● Work to do:
Your answer should consist solely of the lines from the one with "Model this scene" through the one with "from mathutils import Vector, Matrix, noise", copied exactly, endpoints included.

● Materials provided:
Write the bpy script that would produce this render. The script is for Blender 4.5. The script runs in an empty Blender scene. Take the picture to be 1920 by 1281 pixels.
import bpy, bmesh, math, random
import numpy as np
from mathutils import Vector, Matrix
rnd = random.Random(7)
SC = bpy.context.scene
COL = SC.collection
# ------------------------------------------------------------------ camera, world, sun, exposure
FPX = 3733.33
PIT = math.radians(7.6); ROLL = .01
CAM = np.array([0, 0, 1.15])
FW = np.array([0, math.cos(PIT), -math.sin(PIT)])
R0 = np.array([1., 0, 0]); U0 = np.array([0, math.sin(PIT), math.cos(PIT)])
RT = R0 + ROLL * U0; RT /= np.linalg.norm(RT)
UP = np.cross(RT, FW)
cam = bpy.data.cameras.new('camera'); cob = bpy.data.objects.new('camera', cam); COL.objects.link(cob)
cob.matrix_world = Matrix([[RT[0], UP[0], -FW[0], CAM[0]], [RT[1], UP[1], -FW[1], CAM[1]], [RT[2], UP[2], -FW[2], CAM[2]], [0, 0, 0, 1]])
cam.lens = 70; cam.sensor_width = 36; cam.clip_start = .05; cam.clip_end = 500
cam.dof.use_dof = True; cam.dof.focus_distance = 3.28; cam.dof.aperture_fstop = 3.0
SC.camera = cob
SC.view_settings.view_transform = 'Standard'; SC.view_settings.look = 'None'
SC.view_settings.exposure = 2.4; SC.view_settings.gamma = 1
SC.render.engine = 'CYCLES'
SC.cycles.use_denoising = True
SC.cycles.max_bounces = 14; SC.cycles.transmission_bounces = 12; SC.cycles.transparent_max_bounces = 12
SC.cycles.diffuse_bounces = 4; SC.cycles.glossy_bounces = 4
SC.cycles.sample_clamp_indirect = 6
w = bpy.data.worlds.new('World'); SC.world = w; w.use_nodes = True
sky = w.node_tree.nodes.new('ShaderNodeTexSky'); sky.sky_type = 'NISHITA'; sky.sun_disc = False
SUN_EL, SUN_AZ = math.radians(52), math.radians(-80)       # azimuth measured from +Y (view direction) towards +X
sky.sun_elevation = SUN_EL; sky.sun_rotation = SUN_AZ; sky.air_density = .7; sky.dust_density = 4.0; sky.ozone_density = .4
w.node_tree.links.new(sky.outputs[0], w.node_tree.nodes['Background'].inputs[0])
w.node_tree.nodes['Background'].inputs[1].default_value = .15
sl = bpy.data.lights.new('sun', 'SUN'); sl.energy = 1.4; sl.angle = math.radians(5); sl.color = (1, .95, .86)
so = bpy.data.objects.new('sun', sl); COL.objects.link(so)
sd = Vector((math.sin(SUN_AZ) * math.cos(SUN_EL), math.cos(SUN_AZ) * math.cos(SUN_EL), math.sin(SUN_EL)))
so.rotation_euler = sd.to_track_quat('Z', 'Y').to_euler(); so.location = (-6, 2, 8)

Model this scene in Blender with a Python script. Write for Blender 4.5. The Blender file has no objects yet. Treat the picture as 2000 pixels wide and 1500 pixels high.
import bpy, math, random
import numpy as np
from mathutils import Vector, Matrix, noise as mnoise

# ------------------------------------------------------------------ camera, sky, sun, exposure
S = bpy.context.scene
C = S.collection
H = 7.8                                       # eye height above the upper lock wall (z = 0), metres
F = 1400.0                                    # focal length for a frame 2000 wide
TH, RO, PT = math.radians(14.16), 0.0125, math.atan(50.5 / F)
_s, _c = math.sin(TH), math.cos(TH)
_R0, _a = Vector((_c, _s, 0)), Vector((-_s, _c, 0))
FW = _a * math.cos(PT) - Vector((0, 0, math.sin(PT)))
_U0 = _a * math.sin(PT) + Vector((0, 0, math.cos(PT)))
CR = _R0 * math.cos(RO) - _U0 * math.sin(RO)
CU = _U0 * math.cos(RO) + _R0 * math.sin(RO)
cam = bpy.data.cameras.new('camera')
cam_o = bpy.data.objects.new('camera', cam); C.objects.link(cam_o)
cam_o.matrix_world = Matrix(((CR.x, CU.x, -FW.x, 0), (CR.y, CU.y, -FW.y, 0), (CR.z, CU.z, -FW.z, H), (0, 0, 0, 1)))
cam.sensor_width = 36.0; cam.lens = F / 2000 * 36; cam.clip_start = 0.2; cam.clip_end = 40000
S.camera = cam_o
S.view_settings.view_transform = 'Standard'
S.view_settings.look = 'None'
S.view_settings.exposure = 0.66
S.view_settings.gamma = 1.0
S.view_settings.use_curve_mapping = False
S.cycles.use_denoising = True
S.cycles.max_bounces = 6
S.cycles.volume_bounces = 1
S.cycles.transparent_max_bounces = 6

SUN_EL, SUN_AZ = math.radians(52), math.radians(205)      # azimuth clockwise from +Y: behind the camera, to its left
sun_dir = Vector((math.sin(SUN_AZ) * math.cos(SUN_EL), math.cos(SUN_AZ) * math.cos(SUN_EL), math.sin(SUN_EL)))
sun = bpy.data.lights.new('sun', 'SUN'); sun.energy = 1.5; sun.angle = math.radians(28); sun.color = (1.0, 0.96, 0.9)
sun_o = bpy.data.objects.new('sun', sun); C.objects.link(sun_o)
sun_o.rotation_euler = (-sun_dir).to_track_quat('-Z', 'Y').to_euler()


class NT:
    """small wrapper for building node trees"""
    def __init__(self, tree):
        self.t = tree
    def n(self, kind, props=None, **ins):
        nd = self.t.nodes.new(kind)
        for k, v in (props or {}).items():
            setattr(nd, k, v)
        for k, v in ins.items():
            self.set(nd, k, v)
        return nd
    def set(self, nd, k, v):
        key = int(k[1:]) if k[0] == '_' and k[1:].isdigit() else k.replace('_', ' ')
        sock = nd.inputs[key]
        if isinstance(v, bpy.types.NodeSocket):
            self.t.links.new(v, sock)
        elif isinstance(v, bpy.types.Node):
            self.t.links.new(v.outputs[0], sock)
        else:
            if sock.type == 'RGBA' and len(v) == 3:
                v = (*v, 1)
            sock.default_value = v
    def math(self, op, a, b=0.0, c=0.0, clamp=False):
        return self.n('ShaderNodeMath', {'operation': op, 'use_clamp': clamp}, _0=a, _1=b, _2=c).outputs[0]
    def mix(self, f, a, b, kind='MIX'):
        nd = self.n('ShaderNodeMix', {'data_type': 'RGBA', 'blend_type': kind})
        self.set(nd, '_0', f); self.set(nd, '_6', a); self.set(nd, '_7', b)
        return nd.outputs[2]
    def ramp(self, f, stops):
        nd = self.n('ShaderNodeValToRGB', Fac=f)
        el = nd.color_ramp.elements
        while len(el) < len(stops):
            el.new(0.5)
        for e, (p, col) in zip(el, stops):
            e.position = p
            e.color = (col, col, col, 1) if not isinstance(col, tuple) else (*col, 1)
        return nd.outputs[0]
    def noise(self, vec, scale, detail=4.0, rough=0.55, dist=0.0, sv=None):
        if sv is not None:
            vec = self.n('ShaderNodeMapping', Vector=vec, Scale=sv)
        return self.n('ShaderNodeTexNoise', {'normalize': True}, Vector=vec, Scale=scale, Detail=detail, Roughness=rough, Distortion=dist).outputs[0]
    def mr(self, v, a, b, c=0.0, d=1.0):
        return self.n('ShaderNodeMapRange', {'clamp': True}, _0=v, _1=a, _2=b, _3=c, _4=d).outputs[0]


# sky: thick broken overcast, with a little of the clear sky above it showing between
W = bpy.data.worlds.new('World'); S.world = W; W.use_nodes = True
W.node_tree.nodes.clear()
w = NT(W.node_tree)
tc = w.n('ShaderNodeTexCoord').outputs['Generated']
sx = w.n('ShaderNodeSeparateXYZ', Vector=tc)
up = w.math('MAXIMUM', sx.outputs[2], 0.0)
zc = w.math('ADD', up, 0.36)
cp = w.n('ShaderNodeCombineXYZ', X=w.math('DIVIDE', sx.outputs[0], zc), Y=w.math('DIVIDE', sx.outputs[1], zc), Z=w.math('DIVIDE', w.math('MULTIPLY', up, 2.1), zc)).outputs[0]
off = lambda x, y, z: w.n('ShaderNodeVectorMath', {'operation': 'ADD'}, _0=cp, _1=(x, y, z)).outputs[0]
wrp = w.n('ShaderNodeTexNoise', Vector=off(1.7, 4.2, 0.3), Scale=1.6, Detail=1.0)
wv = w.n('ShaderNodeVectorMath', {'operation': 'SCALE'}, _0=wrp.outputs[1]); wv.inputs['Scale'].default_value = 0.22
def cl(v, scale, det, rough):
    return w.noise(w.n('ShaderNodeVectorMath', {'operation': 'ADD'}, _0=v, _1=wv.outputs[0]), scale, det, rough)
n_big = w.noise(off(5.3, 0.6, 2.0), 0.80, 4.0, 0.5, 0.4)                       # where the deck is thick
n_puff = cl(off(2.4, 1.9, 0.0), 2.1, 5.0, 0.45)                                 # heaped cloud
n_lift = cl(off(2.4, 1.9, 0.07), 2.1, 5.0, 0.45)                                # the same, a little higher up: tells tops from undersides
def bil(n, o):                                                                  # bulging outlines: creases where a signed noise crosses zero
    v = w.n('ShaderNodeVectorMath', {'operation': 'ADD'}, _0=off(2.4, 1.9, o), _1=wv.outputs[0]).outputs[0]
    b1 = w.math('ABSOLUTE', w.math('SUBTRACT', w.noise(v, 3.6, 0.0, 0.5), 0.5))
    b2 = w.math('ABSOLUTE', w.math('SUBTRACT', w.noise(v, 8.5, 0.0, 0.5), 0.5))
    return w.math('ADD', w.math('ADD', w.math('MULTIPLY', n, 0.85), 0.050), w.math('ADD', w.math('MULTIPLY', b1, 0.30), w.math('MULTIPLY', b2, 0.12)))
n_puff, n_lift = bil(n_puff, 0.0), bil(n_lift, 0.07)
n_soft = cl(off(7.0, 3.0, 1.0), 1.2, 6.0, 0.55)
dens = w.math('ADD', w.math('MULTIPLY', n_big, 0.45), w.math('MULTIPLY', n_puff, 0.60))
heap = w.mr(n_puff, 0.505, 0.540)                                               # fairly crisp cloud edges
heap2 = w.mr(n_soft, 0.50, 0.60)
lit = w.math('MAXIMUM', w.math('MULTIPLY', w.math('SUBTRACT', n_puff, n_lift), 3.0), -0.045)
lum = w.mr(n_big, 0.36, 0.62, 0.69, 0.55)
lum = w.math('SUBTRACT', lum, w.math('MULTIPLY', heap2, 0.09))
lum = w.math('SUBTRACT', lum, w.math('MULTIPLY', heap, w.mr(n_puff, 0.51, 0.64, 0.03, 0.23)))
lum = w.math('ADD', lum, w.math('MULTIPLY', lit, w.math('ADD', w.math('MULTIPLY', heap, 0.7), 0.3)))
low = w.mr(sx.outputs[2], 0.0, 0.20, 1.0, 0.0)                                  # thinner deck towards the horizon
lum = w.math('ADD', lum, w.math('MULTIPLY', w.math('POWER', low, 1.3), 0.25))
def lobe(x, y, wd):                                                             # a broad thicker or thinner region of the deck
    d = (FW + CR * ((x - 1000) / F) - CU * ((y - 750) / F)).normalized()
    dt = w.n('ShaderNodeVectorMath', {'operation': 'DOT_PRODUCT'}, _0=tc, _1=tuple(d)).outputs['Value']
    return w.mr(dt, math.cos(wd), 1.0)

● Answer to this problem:
Model this scene in Blender with a Python script. Write for Blender 4.5. The Blender file has no objects yet. Treat the picture as 2000 pixels wide and 1500 pixels high.
import bpy, math, random
import numpy as np
from mathutils import Vector, Matrix, noise as mnoise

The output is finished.